[start]

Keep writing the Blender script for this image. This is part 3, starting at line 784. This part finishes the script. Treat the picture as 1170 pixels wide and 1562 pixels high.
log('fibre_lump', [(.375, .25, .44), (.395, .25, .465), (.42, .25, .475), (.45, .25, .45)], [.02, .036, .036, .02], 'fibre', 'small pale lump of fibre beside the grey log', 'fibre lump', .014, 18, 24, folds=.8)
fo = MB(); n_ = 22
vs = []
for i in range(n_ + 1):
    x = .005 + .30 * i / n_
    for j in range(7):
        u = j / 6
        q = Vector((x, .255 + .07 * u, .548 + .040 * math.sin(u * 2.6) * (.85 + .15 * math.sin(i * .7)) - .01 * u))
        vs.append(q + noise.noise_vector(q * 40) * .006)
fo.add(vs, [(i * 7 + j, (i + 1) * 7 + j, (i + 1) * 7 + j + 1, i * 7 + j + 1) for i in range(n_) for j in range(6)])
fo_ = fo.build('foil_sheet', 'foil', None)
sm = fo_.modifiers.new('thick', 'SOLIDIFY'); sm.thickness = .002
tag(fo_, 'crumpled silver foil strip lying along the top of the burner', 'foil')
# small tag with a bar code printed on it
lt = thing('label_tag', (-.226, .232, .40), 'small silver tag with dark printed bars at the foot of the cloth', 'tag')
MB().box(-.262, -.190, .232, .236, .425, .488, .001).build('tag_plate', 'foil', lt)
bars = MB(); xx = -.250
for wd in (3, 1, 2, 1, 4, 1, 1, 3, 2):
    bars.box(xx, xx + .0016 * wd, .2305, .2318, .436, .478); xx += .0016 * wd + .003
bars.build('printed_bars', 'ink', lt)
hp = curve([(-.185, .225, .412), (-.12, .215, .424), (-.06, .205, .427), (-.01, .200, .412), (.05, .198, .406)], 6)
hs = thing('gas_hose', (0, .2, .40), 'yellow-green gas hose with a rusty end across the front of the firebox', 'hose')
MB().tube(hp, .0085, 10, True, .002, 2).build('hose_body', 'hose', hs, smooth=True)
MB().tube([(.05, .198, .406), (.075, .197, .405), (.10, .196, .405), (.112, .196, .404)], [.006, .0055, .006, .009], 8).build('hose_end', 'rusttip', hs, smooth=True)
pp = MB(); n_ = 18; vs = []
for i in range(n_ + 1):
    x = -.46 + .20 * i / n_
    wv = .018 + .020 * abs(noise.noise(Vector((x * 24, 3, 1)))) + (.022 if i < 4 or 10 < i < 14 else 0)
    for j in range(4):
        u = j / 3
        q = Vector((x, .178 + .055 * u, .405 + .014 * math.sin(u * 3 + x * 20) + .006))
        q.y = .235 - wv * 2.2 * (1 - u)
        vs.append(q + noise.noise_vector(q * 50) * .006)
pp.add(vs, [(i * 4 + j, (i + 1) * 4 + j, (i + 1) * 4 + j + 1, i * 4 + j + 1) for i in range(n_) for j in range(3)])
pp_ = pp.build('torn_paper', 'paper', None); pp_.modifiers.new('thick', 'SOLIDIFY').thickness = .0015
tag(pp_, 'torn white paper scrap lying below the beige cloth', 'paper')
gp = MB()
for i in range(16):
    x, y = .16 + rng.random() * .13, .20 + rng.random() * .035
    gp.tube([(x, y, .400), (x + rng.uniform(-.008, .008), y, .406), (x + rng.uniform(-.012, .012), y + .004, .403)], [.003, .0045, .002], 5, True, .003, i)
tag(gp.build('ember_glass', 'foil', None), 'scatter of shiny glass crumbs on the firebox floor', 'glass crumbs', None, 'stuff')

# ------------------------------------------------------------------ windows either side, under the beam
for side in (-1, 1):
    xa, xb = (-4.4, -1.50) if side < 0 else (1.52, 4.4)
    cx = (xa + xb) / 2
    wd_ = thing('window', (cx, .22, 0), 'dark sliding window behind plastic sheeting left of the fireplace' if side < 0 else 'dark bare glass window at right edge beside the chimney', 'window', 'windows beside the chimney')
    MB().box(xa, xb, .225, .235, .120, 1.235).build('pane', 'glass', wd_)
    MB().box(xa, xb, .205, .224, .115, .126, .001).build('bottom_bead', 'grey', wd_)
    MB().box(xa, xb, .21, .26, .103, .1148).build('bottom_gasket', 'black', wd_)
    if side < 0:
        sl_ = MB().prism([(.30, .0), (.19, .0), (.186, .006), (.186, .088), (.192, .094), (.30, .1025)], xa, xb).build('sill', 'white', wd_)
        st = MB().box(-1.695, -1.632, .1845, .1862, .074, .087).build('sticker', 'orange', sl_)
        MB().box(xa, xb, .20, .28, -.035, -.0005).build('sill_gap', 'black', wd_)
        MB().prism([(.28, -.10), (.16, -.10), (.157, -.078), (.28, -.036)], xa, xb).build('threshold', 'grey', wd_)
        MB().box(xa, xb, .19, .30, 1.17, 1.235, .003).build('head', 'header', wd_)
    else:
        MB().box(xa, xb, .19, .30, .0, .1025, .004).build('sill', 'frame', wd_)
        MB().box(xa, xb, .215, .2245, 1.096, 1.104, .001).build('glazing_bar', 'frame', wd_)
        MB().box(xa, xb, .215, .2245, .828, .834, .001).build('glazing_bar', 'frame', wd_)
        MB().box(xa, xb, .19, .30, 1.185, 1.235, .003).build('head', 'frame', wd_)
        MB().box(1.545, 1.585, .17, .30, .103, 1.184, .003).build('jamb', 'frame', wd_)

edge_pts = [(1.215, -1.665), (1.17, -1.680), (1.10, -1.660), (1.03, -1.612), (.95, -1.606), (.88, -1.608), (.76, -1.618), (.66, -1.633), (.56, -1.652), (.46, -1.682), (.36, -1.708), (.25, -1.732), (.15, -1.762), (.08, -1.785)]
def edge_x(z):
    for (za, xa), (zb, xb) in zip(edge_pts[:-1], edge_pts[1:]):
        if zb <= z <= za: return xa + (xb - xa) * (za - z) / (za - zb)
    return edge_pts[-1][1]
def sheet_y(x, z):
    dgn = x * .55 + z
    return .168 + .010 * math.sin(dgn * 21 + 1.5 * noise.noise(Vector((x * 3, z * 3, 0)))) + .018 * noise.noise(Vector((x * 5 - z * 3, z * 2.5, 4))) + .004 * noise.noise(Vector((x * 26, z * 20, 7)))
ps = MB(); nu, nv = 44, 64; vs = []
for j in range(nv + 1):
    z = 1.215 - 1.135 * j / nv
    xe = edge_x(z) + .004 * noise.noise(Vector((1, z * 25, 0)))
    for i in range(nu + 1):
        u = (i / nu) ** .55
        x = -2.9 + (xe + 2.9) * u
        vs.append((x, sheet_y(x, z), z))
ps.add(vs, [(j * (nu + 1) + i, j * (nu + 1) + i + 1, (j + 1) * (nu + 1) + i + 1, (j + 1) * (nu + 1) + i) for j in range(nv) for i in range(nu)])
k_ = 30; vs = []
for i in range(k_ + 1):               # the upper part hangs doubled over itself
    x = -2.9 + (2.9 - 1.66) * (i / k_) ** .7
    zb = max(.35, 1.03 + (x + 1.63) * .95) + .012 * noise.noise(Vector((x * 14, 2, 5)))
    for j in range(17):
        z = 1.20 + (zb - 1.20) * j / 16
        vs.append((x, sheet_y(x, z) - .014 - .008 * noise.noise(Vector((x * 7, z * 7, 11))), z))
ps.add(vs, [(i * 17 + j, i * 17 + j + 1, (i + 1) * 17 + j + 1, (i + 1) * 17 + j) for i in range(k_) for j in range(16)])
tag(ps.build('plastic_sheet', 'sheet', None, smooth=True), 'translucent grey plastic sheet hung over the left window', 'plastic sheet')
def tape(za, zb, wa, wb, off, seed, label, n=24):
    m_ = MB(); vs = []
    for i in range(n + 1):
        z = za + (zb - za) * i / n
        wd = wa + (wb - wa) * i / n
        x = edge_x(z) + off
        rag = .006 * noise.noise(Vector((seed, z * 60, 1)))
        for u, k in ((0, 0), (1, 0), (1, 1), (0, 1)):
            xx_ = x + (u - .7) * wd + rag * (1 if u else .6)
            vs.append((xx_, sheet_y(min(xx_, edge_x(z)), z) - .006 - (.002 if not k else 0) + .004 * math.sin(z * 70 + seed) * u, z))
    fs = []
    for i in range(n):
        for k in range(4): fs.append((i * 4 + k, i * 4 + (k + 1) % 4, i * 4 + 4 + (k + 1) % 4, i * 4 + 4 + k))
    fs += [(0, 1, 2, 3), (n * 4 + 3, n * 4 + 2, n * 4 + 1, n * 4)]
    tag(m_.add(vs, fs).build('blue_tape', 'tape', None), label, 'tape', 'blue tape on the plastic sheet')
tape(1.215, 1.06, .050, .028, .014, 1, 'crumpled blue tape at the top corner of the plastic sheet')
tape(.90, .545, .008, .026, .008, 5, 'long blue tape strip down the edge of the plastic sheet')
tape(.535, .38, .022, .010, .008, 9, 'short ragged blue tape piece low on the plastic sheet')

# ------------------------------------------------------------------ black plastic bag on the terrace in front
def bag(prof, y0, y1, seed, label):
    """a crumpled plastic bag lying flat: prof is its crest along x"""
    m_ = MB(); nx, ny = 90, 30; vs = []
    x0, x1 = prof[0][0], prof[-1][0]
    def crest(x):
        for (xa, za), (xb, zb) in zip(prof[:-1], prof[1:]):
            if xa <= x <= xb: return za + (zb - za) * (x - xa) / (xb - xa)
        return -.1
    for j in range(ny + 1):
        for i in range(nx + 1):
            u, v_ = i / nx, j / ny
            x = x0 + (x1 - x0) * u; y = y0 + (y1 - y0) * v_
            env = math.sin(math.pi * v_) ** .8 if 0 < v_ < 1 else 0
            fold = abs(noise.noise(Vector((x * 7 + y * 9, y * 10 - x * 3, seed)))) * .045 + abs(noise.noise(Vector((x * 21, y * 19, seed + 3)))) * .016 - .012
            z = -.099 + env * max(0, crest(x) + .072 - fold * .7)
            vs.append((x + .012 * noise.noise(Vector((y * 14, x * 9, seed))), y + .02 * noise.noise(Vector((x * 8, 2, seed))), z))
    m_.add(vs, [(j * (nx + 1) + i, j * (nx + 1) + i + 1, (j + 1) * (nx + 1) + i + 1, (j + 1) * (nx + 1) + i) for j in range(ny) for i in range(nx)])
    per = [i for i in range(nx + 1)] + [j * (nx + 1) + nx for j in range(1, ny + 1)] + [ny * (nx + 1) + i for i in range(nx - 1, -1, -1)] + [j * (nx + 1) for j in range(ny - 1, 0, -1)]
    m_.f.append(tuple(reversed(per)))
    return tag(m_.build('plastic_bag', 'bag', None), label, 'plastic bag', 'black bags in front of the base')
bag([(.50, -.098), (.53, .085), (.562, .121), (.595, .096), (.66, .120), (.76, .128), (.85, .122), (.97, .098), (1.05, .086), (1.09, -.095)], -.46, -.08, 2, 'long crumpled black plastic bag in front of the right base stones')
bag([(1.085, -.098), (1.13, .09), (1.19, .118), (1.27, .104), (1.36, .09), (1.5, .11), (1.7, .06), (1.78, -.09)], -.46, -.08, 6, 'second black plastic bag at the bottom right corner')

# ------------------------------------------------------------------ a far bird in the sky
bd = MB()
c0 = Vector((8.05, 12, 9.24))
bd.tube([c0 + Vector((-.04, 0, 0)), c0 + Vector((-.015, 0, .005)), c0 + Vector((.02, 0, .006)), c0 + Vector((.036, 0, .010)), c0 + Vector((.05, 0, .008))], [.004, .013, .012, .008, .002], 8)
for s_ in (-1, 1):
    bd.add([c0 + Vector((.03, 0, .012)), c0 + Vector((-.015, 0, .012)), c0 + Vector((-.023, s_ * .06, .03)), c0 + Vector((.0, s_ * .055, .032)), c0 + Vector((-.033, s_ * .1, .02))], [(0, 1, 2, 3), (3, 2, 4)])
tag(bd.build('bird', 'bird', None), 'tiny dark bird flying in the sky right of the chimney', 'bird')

[end]

Read the data above. Pull out each line in which the string "part" appears.

Keep writing the Blender script for this image. This is part 3, starting at line 784. This part finishes the script. Treat the picture as 1170 pixels wide and 1562 pixels high.
for i in range(k_ + 1):               # the upper part hangs doubled over itself